Tal experiência abre caminho para “experiências materiais” outras com o tempo, o espaço e os materiais do “movimentar-se” nas aulas de Educação Física. Sob a perspectiva da emancipação dos sujeitos, a organização didática da aula de Educação Física, tem de observar algumas particularidades: a abertura aos alunos para a descoberta das relações materiais, experimentando as facilidades e as dificuldades deste diálogo, a liberdade para o aluno modificar, transformar e ressignificar as suas ações a partir do seu diálogo com o material com que está interagindo. Para isso, os materiais têm que ser transformáveis, permitindo numerosas ações de descoberta, de exploração e de utilização sem exigir o mínimo de instrução para a sua utilização.
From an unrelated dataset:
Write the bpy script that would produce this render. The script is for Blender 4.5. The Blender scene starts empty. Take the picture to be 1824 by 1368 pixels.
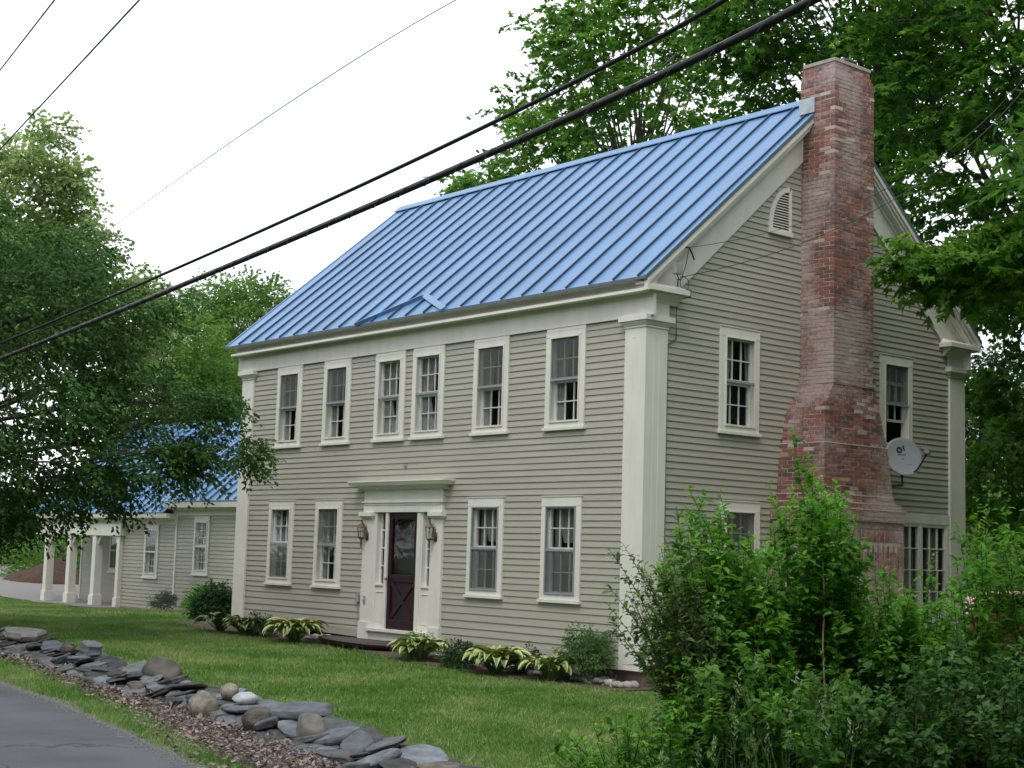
import bpy, math, random
import numpy as np
from mathutils import Matrix, Vector
rng = np.random.default_rng(7)
random.seed(7)
SC = bpy.context.scene
COL = SC.collection
R_ = math.radians

# ------------------------------------------------------------------ camera
YAW, PIT, ROLL = R_(-50.135), R_(6.456), R_(1.71)
CAM = np.array([16.314, -16.252, 1.644])
FW = np.array([math.sin(YAW)*math.cos(PIT), math.cos(YAW)*math.cos(PIT), math.sin(PIT)])
_r = np.array([math.cos(YAW), -math.sin(YAW), 0.0]); _u = np.cross(_r, FW)
RT = math.cos(ROLL)*_r + math.sin(ROLL)*_u
UP = -math.sin(ROLL)*_r + math.cos(ROLL)*_u
FPX = 1.486*1824
cam_d = bpy.data.cameras.new("camera"); cam = bpy.data.objects.new("camera", cam_d); COL.objects.link(cam)
cam_d.sensor_width = 36; cam_d.lens = 36*1.486; cam_d.clip_start = 0.1; cam_d.clip_end = 3000
M = Matrix(((RT[0], UP[0], -FW[0], CAM[0]), (RT[1], UP[1], -FW[1], CAM[1]), (RT[2], UP[2], -FW[2], CAM[2]), (0, 0, 0, 1)))
cam.matrix_world = M
SC.camera = cam

# ------------------------------------------------------------------ light
SUN_EL, SUN_AZ = 58.0, 150.0          # azimuth from +Y clockwise
w = bpy.data.worlds.new("World"); SC.world = w; w.use_nodes = True
nt = w.node_tree; nt.nodes.clear()
out = nt.nodes.new('ShaderNodeOutputWorld'); bg = nt.nodes.new('ShaderNodeBackground')
sky = nt.nodes.new('ShaderNodeTexSky'); sky.sky_type = 'NISHITA'; sky.sun_disc = False
sky.sun_elevation = R_(SUN_EL); sky.sun_rotation = R_(SUN_AZ)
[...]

O professor, nesse caso, é um mediador para construção dessas experiências (BASEI, 2008).
Estas experiências estão obviamente localizadas em um contexto social onde ocorrem as interações entre os sujeitos e o mundo. A “experiência em interação social”, por fim, trata de organizar as ações educativas no sentido de possibilitar uma interação onde os sujeitos possam agir no mundo e com o mundo de forma emancipada, por meio de uma competência do agir comunicativo que pode levar ao indivíduo a outras competências, tais como as cooperativas em torno da interação (BASEI, 2008).
Referências:
Almeida, L. T. Proposta de Ante-projeto da Comissão Para Criação de Uma Escola de Educação Física na Uff. In Anais do IX EnFEFE, Niteroi, 2005.
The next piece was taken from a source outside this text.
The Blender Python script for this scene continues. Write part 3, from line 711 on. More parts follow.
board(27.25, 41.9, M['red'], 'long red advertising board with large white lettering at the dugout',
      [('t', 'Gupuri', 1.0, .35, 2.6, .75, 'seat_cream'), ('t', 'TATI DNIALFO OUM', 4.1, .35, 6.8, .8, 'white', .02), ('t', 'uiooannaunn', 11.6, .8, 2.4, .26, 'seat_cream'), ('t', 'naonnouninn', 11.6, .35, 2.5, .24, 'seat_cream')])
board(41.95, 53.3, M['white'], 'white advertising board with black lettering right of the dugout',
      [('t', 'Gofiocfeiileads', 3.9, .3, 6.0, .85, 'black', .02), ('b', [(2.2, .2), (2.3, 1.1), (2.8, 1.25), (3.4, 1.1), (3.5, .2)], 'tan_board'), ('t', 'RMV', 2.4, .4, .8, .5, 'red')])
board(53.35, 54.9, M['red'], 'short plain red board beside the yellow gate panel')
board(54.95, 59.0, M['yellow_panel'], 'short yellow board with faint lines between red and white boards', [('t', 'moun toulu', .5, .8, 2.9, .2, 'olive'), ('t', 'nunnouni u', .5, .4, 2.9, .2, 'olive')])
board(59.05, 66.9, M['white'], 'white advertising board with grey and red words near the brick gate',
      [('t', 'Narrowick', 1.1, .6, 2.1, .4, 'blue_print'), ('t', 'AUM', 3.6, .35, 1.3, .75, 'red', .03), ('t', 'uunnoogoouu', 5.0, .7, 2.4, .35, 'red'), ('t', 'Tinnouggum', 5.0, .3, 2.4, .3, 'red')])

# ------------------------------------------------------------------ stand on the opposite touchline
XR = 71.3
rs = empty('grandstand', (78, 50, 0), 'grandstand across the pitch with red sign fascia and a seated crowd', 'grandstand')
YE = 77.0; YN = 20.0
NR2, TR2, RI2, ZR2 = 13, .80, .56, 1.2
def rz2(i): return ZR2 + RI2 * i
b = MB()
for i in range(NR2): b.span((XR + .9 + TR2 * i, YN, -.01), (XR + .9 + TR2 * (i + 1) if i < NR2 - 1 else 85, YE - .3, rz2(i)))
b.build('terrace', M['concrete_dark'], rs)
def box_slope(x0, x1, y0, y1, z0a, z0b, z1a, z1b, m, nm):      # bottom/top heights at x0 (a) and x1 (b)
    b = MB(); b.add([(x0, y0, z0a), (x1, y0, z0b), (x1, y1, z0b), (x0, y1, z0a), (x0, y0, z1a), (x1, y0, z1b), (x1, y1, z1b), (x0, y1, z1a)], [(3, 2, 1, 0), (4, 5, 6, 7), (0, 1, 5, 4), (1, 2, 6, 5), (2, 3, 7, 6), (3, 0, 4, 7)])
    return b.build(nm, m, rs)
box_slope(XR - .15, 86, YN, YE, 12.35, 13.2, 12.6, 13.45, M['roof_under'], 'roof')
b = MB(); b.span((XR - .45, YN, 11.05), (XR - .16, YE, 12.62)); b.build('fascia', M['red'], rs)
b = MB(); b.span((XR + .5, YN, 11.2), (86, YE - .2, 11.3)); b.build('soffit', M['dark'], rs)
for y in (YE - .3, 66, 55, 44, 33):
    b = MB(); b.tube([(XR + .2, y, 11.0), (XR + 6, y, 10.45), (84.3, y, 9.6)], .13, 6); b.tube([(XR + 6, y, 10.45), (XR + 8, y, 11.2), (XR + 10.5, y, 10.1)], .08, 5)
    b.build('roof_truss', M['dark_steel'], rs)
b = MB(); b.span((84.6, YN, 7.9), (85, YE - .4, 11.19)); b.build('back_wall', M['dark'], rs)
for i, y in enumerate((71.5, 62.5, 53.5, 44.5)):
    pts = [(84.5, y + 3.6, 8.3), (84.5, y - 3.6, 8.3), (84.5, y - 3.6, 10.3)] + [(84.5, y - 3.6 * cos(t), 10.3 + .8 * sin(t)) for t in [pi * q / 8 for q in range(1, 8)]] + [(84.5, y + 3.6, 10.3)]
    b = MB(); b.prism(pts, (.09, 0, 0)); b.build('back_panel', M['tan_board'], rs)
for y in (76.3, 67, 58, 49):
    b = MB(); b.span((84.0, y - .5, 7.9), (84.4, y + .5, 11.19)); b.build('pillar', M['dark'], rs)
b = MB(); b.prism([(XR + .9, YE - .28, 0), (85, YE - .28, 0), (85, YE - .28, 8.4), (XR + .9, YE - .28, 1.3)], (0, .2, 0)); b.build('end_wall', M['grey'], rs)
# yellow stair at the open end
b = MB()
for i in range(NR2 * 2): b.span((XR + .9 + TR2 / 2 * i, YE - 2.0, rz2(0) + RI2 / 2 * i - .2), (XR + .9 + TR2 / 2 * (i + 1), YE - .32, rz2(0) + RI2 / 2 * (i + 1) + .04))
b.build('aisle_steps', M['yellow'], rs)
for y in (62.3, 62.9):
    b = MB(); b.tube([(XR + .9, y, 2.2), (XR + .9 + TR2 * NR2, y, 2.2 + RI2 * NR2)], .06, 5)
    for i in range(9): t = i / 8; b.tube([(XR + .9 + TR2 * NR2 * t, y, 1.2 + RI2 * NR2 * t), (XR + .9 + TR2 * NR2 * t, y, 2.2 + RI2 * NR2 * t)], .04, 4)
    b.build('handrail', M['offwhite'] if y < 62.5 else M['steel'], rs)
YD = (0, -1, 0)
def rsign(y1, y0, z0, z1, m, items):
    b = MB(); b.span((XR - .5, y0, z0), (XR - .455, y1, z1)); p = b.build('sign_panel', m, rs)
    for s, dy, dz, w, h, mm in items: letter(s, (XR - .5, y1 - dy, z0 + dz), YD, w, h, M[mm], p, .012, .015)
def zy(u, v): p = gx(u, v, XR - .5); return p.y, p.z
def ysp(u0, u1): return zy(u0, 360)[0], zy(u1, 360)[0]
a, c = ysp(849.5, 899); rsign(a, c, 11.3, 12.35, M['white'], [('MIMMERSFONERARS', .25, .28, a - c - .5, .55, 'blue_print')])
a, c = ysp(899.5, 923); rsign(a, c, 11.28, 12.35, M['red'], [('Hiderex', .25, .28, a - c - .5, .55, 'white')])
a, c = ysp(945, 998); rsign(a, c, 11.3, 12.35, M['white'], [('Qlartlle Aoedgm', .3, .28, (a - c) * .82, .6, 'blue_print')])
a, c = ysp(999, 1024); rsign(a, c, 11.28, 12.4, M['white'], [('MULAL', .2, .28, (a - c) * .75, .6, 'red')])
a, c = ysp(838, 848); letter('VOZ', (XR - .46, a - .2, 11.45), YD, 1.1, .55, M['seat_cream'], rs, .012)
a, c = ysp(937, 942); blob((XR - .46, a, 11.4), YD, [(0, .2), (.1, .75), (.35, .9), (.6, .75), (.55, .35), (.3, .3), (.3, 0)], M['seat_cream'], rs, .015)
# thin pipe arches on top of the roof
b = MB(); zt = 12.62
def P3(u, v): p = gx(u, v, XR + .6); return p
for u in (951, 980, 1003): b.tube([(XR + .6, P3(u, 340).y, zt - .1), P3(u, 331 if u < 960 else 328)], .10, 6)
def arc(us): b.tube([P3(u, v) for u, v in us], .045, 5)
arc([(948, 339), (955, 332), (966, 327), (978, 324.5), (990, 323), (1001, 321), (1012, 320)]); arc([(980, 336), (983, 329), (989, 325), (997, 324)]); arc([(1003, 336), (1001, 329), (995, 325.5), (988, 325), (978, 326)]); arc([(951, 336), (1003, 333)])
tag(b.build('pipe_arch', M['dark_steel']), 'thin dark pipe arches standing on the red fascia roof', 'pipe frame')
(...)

BASEI, A. P. A Educação Física na Educação Infantil: a importância do movimentar-se e suas contribuições no desenvolvimento da criança. Revista Iberoamericana de Educación Número 47/3 de 25 de outubro de 2008.
BRASIL. Lei de Diretrizes e Bases da educação Nacional. Brasília, DF, 1996.
MESZÁROS, I. O poder da ideologia. São Paulo: Boitempo, 2004.